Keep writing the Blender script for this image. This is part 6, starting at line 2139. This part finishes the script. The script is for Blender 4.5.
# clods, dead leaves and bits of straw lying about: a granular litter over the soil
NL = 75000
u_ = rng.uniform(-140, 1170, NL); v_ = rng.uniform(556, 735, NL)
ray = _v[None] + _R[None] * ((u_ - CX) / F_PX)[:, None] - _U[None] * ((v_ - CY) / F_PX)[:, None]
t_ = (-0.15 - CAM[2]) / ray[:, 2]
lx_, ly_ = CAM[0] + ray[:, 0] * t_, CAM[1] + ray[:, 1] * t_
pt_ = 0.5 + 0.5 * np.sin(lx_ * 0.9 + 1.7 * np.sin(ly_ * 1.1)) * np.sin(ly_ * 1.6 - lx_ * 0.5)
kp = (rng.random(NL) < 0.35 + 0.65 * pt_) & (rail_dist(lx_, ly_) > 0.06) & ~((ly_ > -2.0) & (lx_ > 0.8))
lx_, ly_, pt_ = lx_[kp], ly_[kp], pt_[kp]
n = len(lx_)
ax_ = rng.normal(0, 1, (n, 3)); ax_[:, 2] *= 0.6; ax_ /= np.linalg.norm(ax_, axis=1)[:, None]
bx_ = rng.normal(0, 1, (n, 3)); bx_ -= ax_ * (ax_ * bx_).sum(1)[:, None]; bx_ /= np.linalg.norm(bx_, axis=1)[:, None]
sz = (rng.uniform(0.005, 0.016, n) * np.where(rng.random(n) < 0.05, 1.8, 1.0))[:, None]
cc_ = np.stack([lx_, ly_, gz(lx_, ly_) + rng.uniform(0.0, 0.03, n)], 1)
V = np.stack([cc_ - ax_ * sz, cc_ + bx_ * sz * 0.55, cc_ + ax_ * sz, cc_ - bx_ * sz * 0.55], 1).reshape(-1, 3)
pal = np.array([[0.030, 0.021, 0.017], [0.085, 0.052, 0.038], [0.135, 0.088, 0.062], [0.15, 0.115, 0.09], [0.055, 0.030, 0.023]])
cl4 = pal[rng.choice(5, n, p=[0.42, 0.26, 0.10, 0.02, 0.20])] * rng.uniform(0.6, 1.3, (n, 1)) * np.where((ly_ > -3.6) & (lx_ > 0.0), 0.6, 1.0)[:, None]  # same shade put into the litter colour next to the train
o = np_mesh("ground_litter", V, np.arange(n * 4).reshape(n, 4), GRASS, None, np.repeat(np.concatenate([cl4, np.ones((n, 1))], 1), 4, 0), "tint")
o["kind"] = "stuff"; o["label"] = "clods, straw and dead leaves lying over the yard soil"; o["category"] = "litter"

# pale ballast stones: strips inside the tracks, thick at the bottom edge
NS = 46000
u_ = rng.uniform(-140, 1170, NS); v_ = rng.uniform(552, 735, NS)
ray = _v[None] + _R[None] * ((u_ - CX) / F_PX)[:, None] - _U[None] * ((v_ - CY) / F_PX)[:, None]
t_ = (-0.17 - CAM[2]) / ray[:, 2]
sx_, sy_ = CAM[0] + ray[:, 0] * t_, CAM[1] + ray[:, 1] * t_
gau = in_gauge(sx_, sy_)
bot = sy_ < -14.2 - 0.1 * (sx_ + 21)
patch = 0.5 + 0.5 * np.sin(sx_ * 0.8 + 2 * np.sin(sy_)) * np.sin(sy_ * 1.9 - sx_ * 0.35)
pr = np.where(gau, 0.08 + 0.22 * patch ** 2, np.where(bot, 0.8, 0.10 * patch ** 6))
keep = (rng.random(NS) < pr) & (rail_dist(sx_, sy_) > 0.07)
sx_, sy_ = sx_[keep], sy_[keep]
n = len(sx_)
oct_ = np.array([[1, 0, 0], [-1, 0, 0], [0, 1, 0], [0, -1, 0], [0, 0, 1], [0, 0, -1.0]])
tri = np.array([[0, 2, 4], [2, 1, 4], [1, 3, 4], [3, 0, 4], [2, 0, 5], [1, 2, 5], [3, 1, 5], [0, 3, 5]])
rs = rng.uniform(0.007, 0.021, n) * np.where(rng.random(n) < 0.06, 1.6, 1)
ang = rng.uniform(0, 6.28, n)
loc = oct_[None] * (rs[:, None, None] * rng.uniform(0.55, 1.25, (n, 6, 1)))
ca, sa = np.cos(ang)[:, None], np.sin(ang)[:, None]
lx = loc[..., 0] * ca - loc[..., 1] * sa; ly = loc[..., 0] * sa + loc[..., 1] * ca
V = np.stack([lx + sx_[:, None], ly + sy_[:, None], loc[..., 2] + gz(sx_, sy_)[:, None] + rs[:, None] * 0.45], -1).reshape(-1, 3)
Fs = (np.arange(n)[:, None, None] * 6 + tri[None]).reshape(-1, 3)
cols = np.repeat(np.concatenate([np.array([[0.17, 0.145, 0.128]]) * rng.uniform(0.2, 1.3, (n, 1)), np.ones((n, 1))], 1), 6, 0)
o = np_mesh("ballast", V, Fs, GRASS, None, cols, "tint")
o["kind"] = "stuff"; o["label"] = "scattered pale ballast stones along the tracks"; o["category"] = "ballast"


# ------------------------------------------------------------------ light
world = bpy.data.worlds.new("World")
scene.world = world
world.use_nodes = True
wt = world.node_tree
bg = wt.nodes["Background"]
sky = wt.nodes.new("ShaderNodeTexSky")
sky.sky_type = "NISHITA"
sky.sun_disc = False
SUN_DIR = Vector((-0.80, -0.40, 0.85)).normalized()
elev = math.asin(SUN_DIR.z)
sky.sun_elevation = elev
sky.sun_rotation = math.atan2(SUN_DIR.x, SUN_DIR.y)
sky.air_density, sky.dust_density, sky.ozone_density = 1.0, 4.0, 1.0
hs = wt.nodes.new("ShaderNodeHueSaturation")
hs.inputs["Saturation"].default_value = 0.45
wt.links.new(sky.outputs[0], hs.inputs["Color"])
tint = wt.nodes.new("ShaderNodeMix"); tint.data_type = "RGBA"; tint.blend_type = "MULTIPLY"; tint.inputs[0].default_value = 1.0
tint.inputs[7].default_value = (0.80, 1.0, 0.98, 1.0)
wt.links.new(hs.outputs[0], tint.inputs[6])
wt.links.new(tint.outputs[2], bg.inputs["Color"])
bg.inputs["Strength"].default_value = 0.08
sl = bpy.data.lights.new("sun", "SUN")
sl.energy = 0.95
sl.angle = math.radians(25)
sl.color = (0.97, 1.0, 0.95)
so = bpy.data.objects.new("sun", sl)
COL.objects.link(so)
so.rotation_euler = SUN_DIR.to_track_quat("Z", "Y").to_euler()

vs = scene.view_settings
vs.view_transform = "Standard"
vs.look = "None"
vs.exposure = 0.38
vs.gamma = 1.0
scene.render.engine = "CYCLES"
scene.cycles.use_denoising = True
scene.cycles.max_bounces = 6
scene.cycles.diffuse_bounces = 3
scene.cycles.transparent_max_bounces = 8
══════════════════════════════
## THE REQUEST
In the listing above, locate the line containing "V, np.arange(n *" and the line containing "straw and dead", then transcribe both and every line between them verbatim.

## WRITTEN SOLUTION
o = np_mesh("ground_litter", V, np.arange(n * 4).reshape(n, 4), GRASS, None, np.repeat(np.concatenate([cl4, np.ones((n, 1))], 1), 4, 0), "tint")
o["kind"] = "stuff"; o["label"] = "clods, straw and dead leaves lying over the yard soil"; o["category"] = "litter"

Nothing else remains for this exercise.